Tampaknya, semata mengetahui jangka waktu yang dibutuhkan untuk membangun dermaga, yaitu satu bulan perjalanan ke Gaza dan dua bulan untuk membangunnya, yaitu tiga bulan (ini sebelum menyediakan satu minuman pun) merupakan indikator yang berbahaya atas keberlanjutan agresi, dan adanya niat terencana untuk memulihkan posisi dan mempertahankan penjajahan dengan dukungan logistik Amerika. Pembicaraan mengenai penghentian agresi atau perginya penjajah tidak mungkin dilakukan, setidaknya dalam tiga bulan ke depan. Dan kedok Amerika atas agresi ini akan terus berlanjut setidaknya untuk beberapa bulan mendatang.

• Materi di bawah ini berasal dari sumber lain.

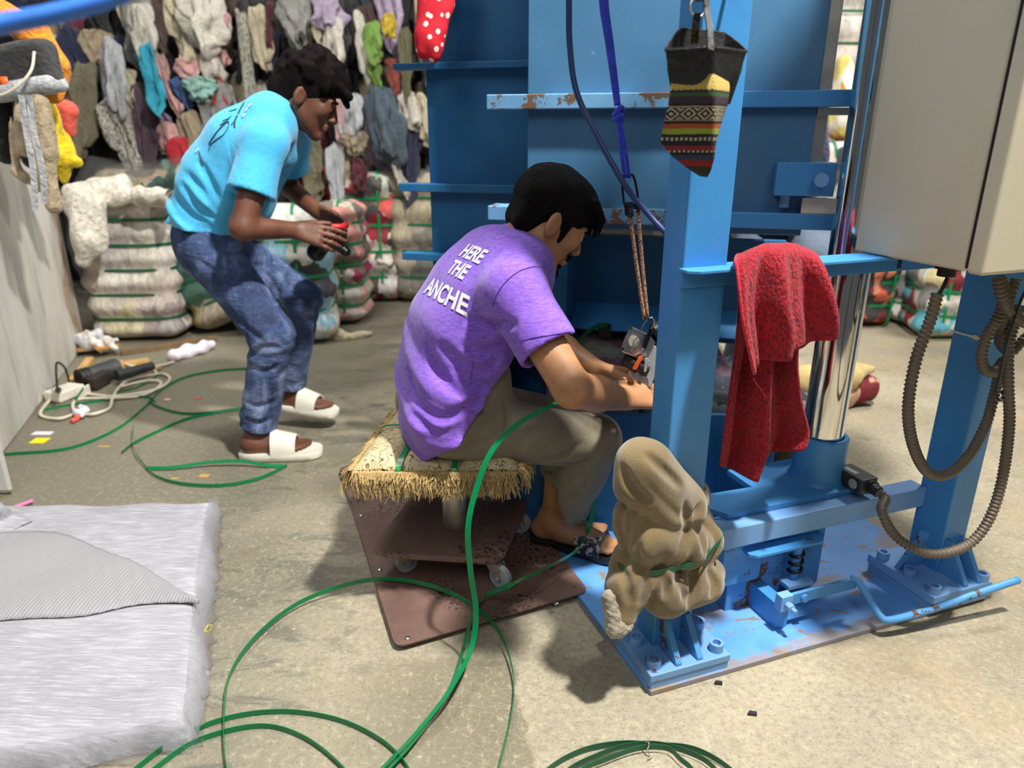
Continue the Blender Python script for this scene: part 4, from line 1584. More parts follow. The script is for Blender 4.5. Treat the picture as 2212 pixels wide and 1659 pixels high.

Mungkin pihak Amerika bercita-cita (jika berjalan sesuai keinginan mereka) agar dermaga tersebut menjadi basis pangkalan militer Amerika yang berkelanjutan di wilayah tersebut, untuk memenuhi sebagian kebutuhan logistik mereka di Mediterania timur.

Pada saat yang sama, Biden akan berusaha menutupi kebiadabannya dengan “cover kemanusiaan” dan meningkatkan citranya di mata pemilih Amerika, terutama dari kalangan luas yang menuntut diakhirinya agresi dan komunitas Arab dan Islam, yang mungkin memainkan peran penting dan elemen yang unggul dalam posibilitas kemenangan atau kekalahannya.

Yang terakhir, jelas bahwa Israel dan sekutu Amerikanya sedang berusaha mengatur situasi untuk masa depan Gaza dengan kekuatan senjata dan dengan mencoba membuktikan fakta di lapangan, termasuk upaya untuk memisahkan Gaza utara dari selatan. Namun, upaya mereka tidak berarti bahwa mereka akan berhasil, dan upaya untuk menciptakan kesan dan ilusi tentang kemampuan mereka untuk melakukan hal tersebut tidak dapat menipu kelompok perlawanan. Kemudian, perlawanan heroik yang telah membuat panas dan melelahkan mereka di “rawa Gaza” dalam beberapa bulan terakhir, insya Allah mampu menggagalkan perencanaan mereka, mengalahkan mereka, dan mengakhiri penjajahan mereka.